Global Studies Forum / Diversity Speakers Series
Crisis and Sovereignty: Posthegemony, Affect, IlliteracyAbraham Acosts (University of Arizona)
Wednesday, September 28
5:30pm in 14E-304

Abraham Acosta will explore the critical stakes of political theory and theories of resistance in a contemporary moment marked by the increasing discordance between contemporary theories of power and the intensified historical contradictions brought about by the neoliberal restructuration of the nation-state. Cultural studies, including the notion of Hegemony, mark increasingly ineffectual attempts to draw meaning from cultural practices and political forms in such a radically transformed environment. In effect, we are seeing older theoretical models pushed to their limits and may no longer provide the secure analytic footing they offered in previous years. Given these conditions, Dr. Acosta will reflect upon several, recently developed, theoretical accounts of power that aim to think beyond the critical and material assumptions of power and hegemony––including the notions of Posthegemony, Affect, and “illiteracy”––as a means to chart a new path and theoretical framework for critical inquiry.

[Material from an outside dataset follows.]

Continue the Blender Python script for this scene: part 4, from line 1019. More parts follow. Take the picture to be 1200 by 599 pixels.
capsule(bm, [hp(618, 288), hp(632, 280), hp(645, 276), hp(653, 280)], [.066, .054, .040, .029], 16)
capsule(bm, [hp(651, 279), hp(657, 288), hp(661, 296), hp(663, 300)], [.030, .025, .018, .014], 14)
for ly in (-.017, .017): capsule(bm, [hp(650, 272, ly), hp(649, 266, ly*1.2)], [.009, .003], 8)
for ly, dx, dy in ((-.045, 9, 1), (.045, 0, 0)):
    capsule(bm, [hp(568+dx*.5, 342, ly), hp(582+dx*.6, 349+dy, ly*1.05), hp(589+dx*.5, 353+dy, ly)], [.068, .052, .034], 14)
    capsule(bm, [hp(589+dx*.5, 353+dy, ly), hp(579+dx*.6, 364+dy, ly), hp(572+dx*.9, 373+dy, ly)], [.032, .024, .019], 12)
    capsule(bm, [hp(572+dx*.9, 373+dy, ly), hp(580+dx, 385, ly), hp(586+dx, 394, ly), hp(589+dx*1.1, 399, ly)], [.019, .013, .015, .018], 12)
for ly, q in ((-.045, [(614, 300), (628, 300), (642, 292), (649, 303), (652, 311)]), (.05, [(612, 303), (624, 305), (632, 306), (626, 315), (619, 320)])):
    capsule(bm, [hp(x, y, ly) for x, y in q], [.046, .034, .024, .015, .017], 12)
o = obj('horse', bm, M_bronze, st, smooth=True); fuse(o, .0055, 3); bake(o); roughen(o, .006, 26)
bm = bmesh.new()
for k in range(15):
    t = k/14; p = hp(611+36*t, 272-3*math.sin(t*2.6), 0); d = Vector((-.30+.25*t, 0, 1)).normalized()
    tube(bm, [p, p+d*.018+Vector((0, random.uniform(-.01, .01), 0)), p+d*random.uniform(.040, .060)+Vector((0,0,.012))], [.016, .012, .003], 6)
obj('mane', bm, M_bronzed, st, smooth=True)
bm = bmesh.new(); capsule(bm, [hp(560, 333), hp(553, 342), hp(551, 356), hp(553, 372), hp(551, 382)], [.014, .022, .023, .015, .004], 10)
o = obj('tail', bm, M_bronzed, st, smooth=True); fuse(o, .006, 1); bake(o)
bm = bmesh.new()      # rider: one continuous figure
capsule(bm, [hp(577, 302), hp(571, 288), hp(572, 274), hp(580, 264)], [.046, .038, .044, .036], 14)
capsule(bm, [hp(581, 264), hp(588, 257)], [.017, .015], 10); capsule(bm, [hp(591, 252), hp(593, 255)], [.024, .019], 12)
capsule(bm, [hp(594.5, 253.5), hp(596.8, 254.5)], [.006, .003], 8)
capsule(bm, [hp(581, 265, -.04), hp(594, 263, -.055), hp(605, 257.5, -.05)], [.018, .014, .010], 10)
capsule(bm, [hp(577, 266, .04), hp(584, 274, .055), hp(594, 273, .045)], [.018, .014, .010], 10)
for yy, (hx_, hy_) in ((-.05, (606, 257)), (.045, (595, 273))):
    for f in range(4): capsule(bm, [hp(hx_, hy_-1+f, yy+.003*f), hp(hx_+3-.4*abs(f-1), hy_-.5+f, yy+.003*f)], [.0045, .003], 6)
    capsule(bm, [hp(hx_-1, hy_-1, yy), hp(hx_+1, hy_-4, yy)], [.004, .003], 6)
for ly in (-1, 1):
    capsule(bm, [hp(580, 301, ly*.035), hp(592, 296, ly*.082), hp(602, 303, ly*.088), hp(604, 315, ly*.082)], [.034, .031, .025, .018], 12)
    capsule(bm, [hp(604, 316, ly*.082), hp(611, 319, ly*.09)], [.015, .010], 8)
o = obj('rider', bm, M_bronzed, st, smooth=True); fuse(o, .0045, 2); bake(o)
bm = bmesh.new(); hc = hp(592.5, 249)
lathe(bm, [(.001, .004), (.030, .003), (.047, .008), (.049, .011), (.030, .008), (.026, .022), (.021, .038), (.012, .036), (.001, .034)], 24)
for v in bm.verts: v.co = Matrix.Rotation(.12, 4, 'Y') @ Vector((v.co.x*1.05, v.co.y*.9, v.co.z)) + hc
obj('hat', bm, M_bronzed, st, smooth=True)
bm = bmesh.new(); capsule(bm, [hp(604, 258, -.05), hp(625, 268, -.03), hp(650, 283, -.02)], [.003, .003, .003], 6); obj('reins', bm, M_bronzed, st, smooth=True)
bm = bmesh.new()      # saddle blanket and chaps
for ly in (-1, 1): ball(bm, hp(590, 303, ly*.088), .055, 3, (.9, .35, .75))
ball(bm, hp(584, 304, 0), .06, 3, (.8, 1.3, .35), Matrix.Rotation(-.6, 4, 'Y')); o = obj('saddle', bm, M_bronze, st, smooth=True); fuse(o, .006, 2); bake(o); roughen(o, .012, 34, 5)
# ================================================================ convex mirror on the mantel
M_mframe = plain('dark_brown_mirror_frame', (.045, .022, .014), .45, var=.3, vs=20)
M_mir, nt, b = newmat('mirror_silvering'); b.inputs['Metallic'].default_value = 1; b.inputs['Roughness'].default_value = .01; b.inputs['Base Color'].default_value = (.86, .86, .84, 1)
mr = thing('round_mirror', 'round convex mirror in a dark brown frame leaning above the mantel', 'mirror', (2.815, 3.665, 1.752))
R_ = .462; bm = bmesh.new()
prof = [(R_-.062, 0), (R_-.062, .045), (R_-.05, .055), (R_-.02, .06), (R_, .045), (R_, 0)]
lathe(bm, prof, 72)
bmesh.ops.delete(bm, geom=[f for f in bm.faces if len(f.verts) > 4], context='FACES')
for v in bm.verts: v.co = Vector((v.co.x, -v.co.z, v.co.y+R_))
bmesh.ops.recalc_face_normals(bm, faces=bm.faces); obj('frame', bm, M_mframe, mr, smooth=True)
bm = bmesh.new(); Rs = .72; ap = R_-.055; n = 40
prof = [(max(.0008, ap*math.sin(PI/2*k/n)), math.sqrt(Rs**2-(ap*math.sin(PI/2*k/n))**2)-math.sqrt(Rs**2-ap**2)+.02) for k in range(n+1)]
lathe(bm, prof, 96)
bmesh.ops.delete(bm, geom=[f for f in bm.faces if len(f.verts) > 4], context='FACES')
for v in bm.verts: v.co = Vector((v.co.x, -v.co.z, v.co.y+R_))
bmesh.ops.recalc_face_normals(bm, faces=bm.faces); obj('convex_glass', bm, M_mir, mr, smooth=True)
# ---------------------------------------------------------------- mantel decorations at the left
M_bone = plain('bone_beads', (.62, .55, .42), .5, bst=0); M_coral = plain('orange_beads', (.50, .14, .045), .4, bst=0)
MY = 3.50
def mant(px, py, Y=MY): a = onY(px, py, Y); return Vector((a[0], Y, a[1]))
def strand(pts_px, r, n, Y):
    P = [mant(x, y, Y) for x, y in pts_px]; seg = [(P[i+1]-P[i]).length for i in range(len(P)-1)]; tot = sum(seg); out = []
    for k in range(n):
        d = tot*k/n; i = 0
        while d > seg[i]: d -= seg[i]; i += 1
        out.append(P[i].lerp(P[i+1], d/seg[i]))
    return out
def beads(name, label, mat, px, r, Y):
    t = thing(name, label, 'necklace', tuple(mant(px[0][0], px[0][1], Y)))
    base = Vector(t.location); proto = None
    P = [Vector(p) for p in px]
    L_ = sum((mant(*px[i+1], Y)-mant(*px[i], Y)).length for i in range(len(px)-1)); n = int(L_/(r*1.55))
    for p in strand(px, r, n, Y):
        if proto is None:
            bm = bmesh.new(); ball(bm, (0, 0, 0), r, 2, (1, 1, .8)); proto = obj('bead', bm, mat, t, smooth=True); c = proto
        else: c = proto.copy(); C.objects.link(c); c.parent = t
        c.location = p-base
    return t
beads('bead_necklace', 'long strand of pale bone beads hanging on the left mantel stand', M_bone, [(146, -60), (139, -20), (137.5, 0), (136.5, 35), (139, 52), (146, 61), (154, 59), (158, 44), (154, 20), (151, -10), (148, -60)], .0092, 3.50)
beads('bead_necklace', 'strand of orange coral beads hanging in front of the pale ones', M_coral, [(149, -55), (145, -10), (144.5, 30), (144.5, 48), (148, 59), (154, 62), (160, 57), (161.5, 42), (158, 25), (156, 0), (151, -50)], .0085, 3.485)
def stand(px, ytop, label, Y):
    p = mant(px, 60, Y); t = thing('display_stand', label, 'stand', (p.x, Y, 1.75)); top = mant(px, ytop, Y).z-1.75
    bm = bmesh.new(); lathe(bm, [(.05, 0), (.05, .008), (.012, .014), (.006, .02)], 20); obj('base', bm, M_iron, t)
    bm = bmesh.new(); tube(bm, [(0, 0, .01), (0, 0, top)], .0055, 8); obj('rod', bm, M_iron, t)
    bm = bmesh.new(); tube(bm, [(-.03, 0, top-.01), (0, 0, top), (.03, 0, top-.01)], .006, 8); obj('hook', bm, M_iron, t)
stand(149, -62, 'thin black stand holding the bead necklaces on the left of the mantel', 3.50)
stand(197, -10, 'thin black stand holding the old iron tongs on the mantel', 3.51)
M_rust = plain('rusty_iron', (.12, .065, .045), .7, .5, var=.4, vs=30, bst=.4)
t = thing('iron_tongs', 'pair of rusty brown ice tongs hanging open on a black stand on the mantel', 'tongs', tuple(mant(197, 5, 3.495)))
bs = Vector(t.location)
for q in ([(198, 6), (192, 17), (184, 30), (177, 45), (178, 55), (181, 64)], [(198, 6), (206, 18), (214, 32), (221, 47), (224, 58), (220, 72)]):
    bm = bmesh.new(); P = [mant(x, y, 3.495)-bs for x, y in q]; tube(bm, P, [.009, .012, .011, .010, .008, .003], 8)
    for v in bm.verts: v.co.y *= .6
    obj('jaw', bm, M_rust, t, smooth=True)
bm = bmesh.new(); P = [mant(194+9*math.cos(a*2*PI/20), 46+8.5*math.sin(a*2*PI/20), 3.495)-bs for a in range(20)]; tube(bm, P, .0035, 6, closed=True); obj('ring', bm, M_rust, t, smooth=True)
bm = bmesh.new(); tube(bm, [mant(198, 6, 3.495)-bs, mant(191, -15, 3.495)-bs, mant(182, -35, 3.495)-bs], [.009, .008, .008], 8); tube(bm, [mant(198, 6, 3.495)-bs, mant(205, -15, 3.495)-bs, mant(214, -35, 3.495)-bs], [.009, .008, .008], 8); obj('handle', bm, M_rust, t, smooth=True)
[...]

Abraham Acosta is Associate Professor of Latin American Cultural Studies at the University of Arizona. He specializes in literary and cultural analysis, focusing on questions of subalternity, postcoloniality, and biopolitics in the Americas. His research traverses the critical realities of contemporary multilingual contexts, where assumptions of power, knowledge, and capital crosshatch with historical translations of cultural difference. Acosta’s work has been published in such journals as Dispositio/n, the Journal of Latin American Cultural Studies, Social Text, and Critical Multilingualism Studies, and Politíca Común.  His book, Thresholds of Illiteracy: Theory, Latin America, and the Crisis of Resistance (2014) is published by Fordham University Press.